Мы вошли в мою комнатку, сели за небольшой стол. Наушники были только у меня, поэтому Охеда сидел сбоку и вел запись передачи на магнитофон. Я же записывал от руки, благо слышимость на высоте небоскреба была превосходной. Сверил первые цифры шифровки с шифроблокнотом.
— Видите, это совсем другие группы. Вот, посмотрите сами, — сказал я. — Это совсем не те группы, понимаете?
Охеда тупо моргал глазами: было видно, что в этом деле он ни черта не смыслил.
— Прямо чертовщина какая-то! — сказал я. — Совсем не те группы, должны быть другие, — и я, как бы в сердцах, смял листочек с шифром, бросив его в пепельницу. Перекаленный листочек превратился в кучку трухи.

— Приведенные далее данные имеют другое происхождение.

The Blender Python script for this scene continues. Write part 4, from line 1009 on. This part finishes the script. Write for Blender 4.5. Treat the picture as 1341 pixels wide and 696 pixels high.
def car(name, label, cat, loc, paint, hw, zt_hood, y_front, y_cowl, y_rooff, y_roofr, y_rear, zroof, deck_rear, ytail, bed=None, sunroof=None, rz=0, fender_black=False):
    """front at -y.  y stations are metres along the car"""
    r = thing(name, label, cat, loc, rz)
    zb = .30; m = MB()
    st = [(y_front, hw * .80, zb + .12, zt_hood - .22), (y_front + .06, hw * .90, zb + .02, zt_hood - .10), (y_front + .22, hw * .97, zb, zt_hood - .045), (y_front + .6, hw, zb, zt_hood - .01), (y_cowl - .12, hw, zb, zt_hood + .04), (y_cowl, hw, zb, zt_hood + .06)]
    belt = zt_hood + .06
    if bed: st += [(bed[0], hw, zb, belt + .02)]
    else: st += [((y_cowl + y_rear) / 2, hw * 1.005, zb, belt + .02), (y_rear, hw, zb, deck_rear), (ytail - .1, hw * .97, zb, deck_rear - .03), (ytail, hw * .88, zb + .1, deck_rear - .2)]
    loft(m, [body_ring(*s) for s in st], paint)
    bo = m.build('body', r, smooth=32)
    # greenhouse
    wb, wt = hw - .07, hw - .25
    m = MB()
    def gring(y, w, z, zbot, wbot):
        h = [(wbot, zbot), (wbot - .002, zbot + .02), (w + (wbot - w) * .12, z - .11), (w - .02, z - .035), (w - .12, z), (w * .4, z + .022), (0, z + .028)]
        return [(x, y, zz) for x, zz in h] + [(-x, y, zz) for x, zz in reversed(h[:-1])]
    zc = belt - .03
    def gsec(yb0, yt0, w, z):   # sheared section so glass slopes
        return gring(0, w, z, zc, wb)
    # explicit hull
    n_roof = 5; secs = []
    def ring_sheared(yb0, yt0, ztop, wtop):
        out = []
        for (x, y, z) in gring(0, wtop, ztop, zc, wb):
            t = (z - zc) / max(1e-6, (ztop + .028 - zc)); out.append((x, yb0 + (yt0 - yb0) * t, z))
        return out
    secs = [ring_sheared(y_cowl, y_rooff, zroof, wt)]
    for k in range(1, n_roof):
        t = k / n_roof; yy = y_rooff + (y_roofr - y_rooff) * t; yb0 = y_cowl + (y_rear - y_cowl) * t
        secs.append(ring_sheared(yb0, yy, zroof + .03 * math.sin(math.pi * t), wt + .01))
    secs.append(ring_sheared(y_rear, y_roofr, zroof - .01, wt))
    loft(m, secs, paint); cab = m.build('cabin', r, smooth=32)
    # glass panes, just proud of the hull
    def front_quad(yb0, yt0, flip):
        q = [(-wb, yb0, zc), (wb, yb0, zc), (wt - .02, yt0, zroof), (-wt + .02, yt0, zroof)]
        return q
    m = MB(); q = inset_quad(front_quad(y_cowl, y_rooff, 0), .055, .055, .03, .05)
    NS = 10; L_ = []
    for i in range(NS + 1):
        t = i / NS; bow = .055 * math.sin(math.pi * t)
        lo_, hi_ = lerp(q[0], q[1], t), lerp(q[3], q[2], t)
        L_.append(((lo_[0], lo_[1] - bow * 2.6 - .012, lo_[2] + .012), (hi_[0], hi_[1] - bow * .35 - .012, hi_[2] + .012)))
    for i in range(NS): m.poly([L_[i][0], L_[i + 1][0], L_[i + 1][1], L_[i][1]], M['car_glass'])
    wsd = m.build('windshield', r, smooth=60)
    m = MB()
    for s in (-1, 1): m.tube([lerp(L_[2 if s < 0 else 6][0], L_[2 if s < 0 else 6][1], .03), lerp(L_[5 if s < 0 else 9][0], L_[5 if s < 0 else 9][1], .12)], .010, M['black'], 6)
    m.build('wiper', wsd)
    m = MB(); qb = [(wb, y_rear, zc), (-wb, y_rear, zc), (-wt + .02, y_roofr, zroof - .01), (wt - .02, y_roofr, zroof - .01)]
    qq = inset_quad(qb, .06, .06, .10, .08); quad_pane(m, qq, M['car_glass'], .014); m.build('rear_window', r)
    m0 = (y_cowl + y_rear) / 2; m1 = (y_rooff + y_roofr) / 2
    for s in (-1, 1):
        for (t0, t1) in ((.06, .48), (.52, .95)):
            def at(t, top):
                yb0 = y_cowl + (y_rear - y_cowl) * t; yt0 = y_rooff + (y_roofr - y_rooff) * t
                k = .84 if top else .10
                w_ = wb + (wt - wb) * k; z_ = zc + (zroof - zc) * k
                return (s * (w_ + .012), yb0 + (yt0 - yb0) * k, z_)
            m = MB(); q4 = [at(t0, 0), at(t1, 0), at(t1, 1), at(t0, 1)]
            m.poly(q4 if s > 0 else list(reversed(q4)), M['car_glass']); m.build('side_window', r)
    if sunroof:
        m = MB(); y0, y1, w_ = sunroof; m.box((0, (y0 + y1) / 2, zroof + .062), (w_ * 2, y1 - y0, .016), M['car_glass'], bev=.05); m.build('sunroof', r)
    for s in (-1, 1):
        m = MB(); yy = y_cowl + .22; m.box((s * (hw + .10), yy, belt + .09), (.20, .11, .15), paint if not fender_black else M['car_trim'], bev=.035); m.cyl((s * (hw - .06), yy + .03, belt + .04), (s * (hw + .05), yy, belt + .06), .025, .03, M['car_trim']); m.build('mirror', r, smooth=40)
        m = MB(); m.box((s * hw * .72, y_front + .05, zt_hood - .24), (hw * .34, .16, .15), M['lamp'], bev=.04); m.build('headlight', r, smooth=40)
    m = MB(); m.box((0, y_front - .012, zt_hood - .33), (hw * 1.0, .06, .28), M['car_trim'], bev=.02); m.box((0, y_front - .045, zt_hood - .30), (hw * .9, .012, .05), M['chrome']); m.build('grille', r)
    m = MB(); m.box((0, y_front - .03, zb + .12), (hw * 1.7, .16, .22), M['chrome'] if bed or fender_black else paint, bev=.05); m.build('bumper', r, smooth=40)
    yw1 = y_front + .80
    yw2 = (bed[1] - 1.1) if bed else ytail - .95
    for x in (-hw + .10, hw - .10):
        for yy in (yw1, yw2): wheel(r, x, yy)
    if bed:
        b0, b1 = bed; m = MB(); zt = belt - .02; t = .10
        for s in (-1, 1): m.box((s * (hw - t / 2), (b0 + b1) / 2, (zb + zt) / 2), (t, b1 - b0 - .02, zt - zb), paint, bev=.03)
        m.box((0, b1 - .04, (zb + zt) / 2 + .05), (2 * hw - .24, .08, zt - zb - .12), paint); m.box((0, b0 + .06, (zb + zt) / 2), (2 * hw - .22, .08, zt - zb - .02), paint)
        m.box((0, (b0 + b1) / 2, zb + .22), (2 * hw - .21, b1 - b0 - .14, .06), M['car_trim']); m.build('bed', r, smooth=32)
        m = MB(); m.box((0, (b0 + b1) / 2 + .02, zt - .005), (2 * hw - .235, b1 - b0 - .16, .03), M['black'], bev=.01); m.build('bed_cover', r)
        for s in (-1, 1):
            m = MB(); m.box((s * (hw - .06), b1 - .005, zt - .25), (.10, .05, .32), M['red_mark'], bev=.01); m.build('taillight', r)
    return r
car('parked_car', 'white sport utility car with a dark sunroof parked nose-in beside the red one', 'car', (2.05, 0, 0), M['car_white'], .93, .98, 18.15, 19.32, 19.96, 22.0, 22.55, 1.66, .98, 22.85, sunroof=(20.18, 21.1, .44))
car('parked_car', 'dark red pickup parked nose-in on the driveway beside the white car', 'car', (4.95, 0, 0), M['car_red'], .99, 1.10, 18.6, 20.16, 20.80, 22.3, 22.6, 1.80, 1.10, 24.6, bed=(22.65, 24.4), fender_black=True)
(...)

Лицо капитана Охеды исказилось от ярости.
— Ты что это наделал?! — прошипел он.
— Ну вы же сами видели, что это не те группы. Совсем не те. А должны быть те.
— А где же тогда те? — прохрипел он сдавленным голосом, глядя на кучку коричневой трухи, в которую превратился листочек с шифром. Перекаленный, он буквально рассыпался в ладони. — Да ты знаешь, что тебе за это… мать!..
— Ну, давай следующий листочек, может, там как раз то, что нам требуется, — сказал я миролюбивым тоном, намереваясь таким же образом «отгладить» и следующий листочек. «Еще хотя бы один», — думал я. Но Охеда выхватил у меня из рук блокнот, прихватил утюг и отправился на кухню. Первая маленькая победа: без шифра шифротелеграмму прочесть невозможно. Нормально проявленный листочек из шифро-блокнота прикладывается к полученной радиошифрограмме, и тогда из пятизначных цифровых групп появляется текст переданной радиограммы.
Вернулся Охеда. С опаской подал мне отглаженный листок шифроблокнота.
— Ну, вы же видите, что это опять не то. Группы цифр не подходят, — сказал я, прикладывая шифр к цифровым группам радиограммы.
— А в чем же тут дело? — спросил Охеда, тараща на меня свои маслянисто-черные глаза.
— В чем дело? Очевидно, наши уже заподозрили, что со мной что-то случилось. Я в данный момент должен быть в Чили, а ведь меня там нет? Нет, это не то. Первые и последние группы шифрограммы должны совпадать с группами шифра, а они не совпадают.